- **To be done**
Restate word for word the lines that begin the listing and end with the line holding "3), WX-.0375, dp)".

_ _ _

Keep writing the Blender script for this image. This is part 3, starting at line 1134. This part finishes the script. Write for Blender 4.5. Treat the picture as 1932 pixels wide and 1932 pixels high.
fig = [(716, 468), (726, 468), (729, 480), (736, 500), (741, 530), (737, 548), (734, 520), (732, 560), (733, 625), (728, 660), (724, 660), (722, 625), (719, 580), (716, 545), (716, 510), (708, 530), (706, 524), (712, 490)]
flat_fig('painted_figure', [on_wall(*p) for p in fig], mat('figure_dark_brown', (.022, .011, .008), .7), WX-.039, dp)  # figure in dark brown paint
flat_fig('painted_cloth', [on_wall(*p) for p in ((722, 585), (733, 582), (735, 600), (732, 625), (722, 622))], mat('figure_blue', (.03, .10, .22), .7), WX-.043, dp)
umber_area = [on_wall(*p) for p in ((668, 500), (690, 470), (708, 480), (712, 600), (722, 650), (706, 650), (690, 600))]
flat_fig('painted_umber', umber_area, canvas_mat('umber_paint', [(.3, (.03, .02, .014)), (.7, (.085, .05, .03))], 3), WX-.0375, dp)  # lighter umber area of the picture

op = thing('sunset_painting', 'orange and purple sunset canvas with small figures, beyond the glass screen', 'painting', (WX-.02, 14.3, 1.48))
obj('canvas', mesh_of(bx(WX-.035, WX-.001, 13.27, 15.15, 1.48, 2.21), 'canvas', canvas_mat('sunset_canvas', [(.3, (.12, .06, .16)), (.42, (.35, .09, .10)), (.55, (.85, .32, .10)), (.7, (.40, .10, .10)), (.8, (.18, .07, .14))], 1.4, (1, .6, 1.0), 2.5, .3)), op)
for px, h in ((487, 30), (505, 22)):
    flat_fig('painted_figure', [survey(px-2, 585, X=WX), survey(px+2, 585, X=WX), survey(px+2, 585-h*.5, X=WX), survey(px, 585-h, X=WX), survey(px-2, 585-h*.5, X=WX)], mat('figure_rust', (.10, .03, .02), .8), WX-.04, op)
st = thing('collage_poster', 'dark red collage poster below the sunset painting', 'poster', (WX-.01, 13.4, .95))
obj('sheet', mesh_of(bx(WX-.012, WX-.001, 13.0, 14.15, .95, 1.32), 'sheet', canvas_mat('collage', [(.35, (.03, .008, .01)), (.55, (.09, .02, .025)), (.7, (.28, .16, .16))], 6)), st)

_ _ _

- **Response below**
Keep writing the Blender script for this image. This is part 3, starting at line 1134. This part finishes the script. Write for Blender 4.5. Treat the picture as 1932 pixels wide and 1932 pixels high.
fig = [(716, 468), (726, 468), (729, 480), (736, 500), (741, 530), (737, 548), (734, 520), (732, 560), (733, 625), (728, 660), (724, 660), (722, 625), (719, 580), (716, 545), (716, 510), (708, 530), (706, 524), (712, 490)]
flat_fig('painted_figure', [on_wall(*p) for p in fig], mat('figure_dark_brown', (.022, .011, .008), .7), WX-.039, dp)  # figure in dark brown paint
flat_fig('painted_cloth', [on_wall(*p) for p in ((722, 585), (733, 582), (735, 600), (732, 625), (722, 622))], mat('figure_blue', (.03, .10, .22), .7), WX-.043, dp)
umber_area = [on_wall(*p) for p in ((668, 500), (690, 470), (708, 480), (712, 600), (722, 650), (706, 650), (690, 600))]
flat_fig('painted_umber', umber_area, canvas_mat('umber_paint', [(.3, (.03, .02, .014)), (.7, (.085, .05, .03))], 3), WX-.0375, dp)  # lighter umber area of the picture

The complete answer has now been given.